Me: did you do something stupid?
Customer: no.
Customer: We’re testing your latest version and our workflow now throws an error in the event log instead of importing our data.
Me: Yes, in your old work flow you didn’t do X which would silently lead to data corruption. Now, instead, it noisily warns and stops working until you’ve done X.
Customer: Well it didn’t used to throw an error so could you change it back?
Customer: I’m getting an error saying I need to update my dependencies.
Me: have you tried updating your dependencies?
Customer: why would I want to do that?
Customer: We only want data from the involved companies
Me: But you… you haven’t involved any companies though?
Customer: The companies that would have been involved if we involved any companies.
Customer: Let’s schedule a meeting early next week to talk about this. We need to decide how to solve this before you put in any more work.
Me: *calling Monday the next week*
Secretary: Sorry, X is out of office for the next three weeks and said to just do everything as agreed.
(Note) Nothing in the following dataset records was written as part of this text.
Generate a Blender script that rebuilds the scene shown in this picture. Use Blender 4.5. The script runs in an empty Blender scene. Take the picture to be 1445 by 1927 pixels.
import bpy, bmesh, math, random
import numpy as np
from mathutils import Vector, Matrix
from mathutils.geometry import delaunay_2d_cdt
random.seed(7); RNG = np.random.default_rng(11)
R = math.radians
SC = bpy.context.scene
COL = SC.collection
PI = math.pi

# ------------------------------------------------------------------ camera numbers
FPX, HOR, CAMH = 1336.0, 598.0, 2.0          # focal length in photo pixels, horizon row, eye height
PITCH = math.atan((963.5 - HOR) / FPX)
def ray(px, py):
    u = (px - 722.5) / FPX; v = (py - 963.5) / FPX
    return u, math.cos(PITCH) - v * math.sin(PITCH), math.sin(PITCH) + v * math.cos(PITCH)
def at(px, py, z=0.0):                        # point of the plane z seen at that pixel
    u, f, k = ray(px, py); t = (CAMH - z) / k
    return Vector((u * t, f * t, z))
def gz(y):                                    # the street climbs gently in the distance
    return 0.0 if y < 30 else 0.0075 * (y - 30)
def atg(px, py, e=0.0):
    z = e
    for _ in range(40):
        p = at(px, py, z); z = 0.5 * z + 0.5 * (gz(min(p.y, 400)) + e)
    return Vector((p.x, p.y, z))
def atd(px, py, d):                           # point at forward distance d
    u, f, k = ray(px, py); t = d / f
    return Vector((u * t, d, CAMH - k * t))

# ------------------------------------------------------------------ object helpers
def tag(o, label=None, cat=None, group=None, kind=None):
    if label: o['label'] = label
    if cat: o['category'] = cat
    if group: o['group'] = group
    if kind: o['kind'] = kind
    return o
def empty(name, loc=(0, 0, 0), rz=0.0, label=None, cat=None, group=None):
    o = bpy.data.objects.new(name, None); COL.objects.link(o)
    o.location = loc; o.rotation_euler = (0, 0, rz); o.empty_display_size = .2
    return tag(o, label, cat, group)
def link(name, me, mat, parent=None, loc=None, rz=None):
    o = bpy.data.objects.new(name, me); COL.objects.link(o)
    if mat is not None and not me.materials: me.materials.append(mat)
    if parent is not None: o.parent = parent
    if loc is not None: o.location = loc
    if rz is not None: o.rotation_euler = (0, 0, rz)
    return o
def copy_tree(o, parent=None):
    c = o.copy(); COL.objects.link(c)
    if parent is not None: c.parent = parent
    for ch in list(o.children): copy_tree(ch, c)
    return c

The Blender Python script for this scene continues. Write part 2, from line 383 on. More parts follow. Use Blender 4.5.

Customer: The guy you promised that feature has quit, and his replacement has quit, and nobody else needs anything that even looks like that feature.
Me: That sounds good because we’ve found better ways to do it. We’ll cut the feature.
Customer: CUT the FEATURE? But you’ve promised to deliver it!
Customer: Oh, yeah, we have a ticket for that. Just do what the ticket says.
Me: The ticket’s name is “Deployment” and there’s no description or acceptance criteria or estimation.
Customer: Exactly! Should be easy as pie then!
Customer: Hey, I can’t figure out how to use this feature in your program.
Me: We actually did not have that feature. But, since a lot of customer feedback complained about not being able to use it, we’ve now added it!
Customer: What kind of idiot would think that feature should be in your program?